## EXERCISE PROMPT
Every line of the records below should be restated exactly.

3D scene scripts
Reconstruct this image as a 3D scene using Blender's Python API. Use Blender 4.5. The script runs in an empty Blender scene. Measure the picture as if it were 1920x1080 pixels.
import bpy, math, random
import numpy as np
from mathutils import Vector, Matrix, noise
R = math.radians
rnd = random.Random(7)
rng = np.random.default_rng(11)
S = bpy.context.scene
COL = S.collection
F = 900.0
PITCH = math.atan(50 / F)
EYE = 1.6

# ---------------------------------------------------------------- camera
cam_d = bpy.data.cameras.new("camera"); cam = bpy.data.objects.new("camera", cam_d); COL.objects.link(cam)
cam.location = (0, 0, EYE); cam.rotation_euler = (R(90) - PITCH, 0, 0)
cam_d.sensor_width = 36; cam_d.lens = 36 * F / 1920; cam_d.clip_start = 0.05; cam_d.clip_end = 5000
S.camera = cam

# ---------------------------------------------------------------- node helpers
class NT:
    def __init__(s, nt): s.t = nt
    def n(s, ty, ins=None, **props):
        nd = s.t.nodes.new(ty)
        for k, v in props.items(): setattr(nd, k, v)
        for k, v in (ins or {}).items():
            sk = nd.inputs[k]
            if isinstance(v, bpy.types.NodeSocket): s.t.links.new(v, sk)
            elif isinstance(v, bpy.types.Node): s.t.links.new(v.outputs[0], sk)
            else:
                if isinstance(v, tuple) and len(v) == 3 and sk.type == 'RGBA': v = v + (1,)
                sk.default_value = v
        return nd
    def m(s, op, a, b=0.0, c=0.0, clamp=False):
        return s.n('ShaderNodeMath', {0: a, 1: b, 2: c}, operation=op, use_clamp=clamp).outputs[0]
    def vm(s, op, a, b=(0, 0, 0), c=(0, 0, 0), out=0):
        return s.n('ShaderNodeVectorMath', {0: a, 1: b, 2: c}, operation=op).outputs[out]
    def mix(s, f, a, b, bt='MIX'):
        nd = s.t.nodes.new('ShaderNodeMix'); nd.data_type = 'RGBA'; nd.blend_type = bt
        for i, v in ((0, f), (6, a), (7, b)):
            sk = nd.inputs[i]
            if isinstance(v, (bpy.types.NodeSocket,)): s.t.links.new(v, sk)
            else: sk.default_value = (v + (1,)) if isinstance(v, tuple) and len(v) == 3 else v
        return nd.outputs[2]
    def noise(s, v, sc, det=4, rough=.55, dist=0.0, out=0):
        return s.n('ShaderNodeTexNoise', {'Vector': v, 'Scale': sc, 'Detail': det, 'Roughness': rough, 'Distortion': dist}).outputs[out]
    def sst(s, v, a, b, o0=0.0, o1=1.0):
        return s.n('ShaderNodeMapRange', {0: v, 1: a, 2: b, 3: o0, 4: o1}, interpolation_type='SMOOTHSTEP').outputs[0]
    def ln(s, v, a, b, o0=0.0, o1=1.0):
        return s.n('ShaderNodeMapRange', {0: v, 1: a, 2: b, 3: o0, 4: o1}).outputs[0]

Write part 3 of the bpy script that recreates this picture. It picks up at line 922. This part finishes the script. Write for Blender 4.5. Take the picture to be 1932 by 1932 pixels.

## RESULT OF THE TASK
Reconstruct this image as a 3D scene using Blender's Python API. Use Blender 4.5. The script runs in an empty Blender scene. Measure the picture as if it were 1920x1080 pixels.
import bpy, math, random
import numpy as np
from mathutils import Vector, Matrix, noise
R = math.radians
rnd = random.Random(7)
rng = np.random.default_rng(11)
S = bpy.context.scene
COL = S.collection
F = 900.0
PITCH = math.atan(50 / F)
EYE = 1.6

# ---------------------------------------------------------------- camera
cam_d = bpy.data.cameras.new("camera"); cam = bpy.data.objects.new("camera", cam_d); COL.objects.link(cam)
cam.location = (0, 0, EYE); cam.rotation_euler = (R(90) - PITCH, 0, 0)
cam_d.sensor_width = 36; cam_d.lens = 36 * F / 1920; cam_d.clip_start = 0.05; cam_d.clip_end = 5000
S.camera = cam

# ---------------------------------------------------------------- node helpers
class NT:
    def __init__(s, nt): s.t = nt
    def n(s, ty, ins=None, **props):
        nd = s.t.nodes.new(ty)
        for k, v in props.items(): setattr(nd, k, v)
        for k, v in (ins or {}).items():
            sk = nd.inputs[k]
            if isinstance(v, bpy.types.NodeSocket): s.t.links.new(v, sk)
            elif isinstance(v, bpy.types.Node): s.t.links.new(v.outputs[0], sk)
            else:
                if isinstance(v, tuple) and len(v) == 3 and sk.type == 'RGBA': v = v + (1,)
                sk.default_value = v
        return nd
    def m(s, op, a, b=0.0, c=0.0, clamp=False):
        return s.n('ShaderNodeMath', {0: a, 1: b, 2: c}, operation=op, use_clamp=clamp).outputs[0]
    def vm(s, op, a, b=(0, 0, 0), c=(0, 0, 0), out=0):
        return s.n('ShaderNodeVectorMath', {0: a, 1: b, 2: c}, operation=op).outputs[out]
    def mix(s, f, a, b, bt='MIX'):
        nd = s.t.nodes.new('ShaderNodeMix'); nd.data_type = 'RGBA'; nd.blend_type = bt
        for i, v in ((0, f), (6, a), (7, b)):
            sk = nd.inputs[i]
            if isinstance(v, (bpy.types.NodeSocket,)): s.t.links.new(v, sk)
            else: sk.default_value = (v + (1,)) if isinstance(v, tuple) and len(v) == 3 else v
        return nd.outputs[2]
    def noise(s, v, sc, det=4, rough=.55, dist=0.0, out=0):
        return s.n('ShaderNodeTexNoise', {'Vector': v, 'Scale': sc, 'Detail': det, 'Roughness': rough, 'Distortion': dist}).outputs[out]
    def sst(s, v, a, b, o0=0.0, o1=1.0):
        return s.n('ShaderNodeMapRange', {0: v, 1: a, 2: b, 3: o0, 4: o1}, interpolation_type='SMOOTHSTEP').outputs[0]
    def ln(s, v, a, b, o0=0.0, o1=1.0):
        return s.n('ShaderNodeMapRange', {0: v, 1: a, 2: b, 3: o0, 4: o1}).outputs[0]

Write part 3 of the bpy script that recreates this picture. It picks up at line 922. This part finishes the script. Write for Blender 4.5. Take the picture to be 1932 by 1932 pixels.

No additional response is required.